## Source excerpt:
#####
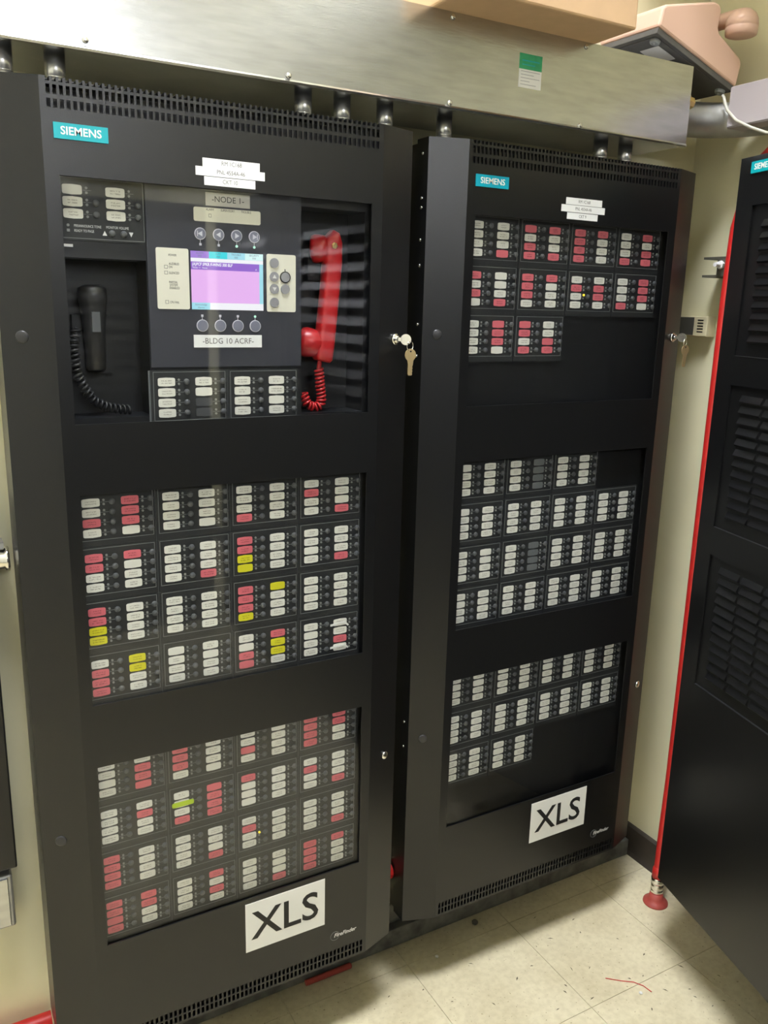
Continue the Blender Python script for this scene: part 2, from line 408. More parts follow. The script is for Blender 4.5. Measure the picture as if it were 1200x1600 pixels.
def stickers(root, dy, rows, big):
    for (x, z, wx, hz, txt) in rows:
        b = MB().box(-wx/2, wx/2, -.0007, 0, -hz/2, hz/2, 'tape').text(txt, .0088 if big else .0082, 0, 0, -.0009, 'greyink', sx=.86)
        b.build('name_label', root, (x, 0, z))['label'] = 'white label tape reading '+txt
def badge(root, key, x=-.2187, z=1.6264):
    b = MB().box(-.037, .037, -.0025, 0, -.0105, .0105, key).text('SIEMENS', .0150, 0, 0, -.0027, 'paper', bold=.00025, sx=1.0)
    b.build('badge', root, (x, 0, z), bevel=.0)['label'] = 'teal SIEMENS badge'
def xls(root, x0, x1, z0, z1):
    wx, hz = x1-x0, z1-z0
    b = MB().box(-wx/2, wx/2, -.0006, 0, -hz/2, hz/2, 'paper').text('XLS', hz*.80, 0, -.002, -.0009, 'ink', bold=.0010, sx=1.0)
    b.build('sign', root, ((x0+x1)/2, 0, (z0+z1)/2))['label'] = 'white paper sign reading XLS'
def firefinder(root, x, z):
    b = MB().text('FireFinder', .0125, 0, 0, -.0006, 'whiteink', bold=.0003, shear=.28, sx=.98)
    b.ring(-.0225, -.001, .0098, .0104, -.0004, 0, 'outline', 20)
    b.build('maker_mark', root, (x, 0, z))['label'] = 'small silver FireFinder lettering'
NL = (math.sin(math.atan2(BEV, HW-FW)), -math.cos(math.atan2(BEV, HW-FW)))   # outward normal of the right bevel (x, y)
def lock(root, x, z, big=True):
    nx, ny = NL; yy = (x-FW)/(HW-FW)*BEV
    b = MB().lathe([(0, .0105), (.003, .0105), (.005, .0090), (.0052, .0065), (.0085, .0062), (.0090, .0052)] if big else [(0, .0085), (.003, .0085), (.0045, .0065), (.005, .003)], (0, 0, 0), (nx, ny, 0), 'chrome', 20)
    b.build('lock_cylinder', root, (x, yy, z))['label'] = 'bright metal lock'
def plug(root, x, z):
    nx, ny = -NL[0], NL[1]; yy = (-x-FW)/(HW-FW)*BEV
    MB().lathe([(0, .0095), (.0012, .0092), (.0018, .007)], (0, 0, 0), (nx, ny, 0), 'plug', 18).build('hole_plug', root, (x, yy, z))

def cabinet(name, label, loc, windows=WIN, box_back=.15):
    t = thing(name, label, 'alarm panel', loc)
    # enclosure behind the door, open at the front
    b = MB(); x1 = HW-.004; y0, y1 = FL+.002, box_back; z0, z1 = BOT+.004, TOP-.006; k = .002
    b.box(-x1, -x1+k, y0, y1, z0, z1, 'black').box(x1-k, x1, y0, y1, z0, z1, 'black').box(-x1, x1, y1-k, y1, z0, z1, 'black')
    b.box(-x1, x1, y0, y1, z0, z0+k, 'black').box(-x1, x1, y0, y1, z1-k, z1, 'black')
    b.build('enclosure', t)
    return t
def panes(t, windows, wxh=WXH):
    for z0, z1 in windows:
        MB().box(-wxh-.006, wxh+.006, .0036, .0062, z0-.006, z1+.006, 'glass').build('acrylic_pane', t)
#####
## Problem statement:
Restate, line by line and word for word, everything from the top of the material through the line that contains "18).build('hole_plug', root, (x, yy, z))". Leave pictures out.

## The output:
Continue the Blender Python script for this scene: part 2, from line 408. More parts follow. The script is for Blender 4.5. Measure the picture as if it were 1200x1600 pixels.
def stickers(root, dy, rows, big):
    for (x, z, wx, hz, txt) in rows:
        b = MB().box(-wx/2, wx/2, -.0007, 0, -hz/2, hz/2, 'tape').text(txt, .0088 if big else .0082, 0, 0, -.0009, 'greyink', sx=.86)
        b.build('name_label', root, (x, 0, z))['label'] = 'white label tape reading '+txt
def badge(root, key, x=-.2187, z=1.6264):
    b = MB().box(-.037, .037, -.0025, 0, -.0105, .0105, key).text('SIEMENS', .0150, 0, 0, -.0027, 'paper', bold=.00025, sx=1.0)
    b.build('badge', root, (x, 0, z), bevel=.0)['label'] = 'teal SIEMENS badge'
def xls(root, x0, x1, z0, z1):
    wx, hz = x1-x0, z1-z0
    b = MB().box(-wx/2, wx/2, -.0006, 0, -hz/2, hz/2, 'paper').text('XLS', hz*.80, 0, -.002, -.0009, 'ink', bold=.0010, sx=1.0)
    b.build('sign', root, ((x0+x1)/2, 0, (z0+z1)/2))['label'] = 'white paper sign reading XLS'
def firefinder(root, x, z):
    b = MB().text('FireFinder', .0125, 0, 0, -.0006, 'whiteink', bold=.0003, shear=.28, sx=.98)
    b.ring(-.0225, -.001, .0098, .0104, -.0004, 0, 'outline', 20)
    b.build('maker_mark', root, (x, 0, z))['label'] = 'small silver FireFinder lettering'
NL = (math.sin(math.atan2(BEV, HW-FW)), -math.cos(math.atan2(BEV, HW-FW)))   # outward normal of the right bevel (x, y)
def lock(root, x, z, big=True):
    nx, ny = NL; yy = (x-FW)/(HW-FW)*BEV
    b = MB().lathe([(0, .0105), (.003, .0105), (.005, .0090), (.0052, .0065), (.0085, .0062), (.0090, .0052)] if big else [(0, .0085), (.003, .0085), (.0045, .0065), (.005, .003)], (0, 0, 0), (nx, ny, 0), 'chrome', 20)
    b.build('lock_cylinder', root, (x, yy, z))['label'] = 'bright metal lock'
def plug(root, x, z):
    nx, ny = -NL[0], NL[1]; yy = (-x-FW)/(HW-FW)*BEV
    MB().lathe([(0, .0095), (.0012, .0092), (.0018, .007)], (0, 0, 0), (nx, ny, 0), 'plug', 18).build('hole_plug', root, (x, yy, z))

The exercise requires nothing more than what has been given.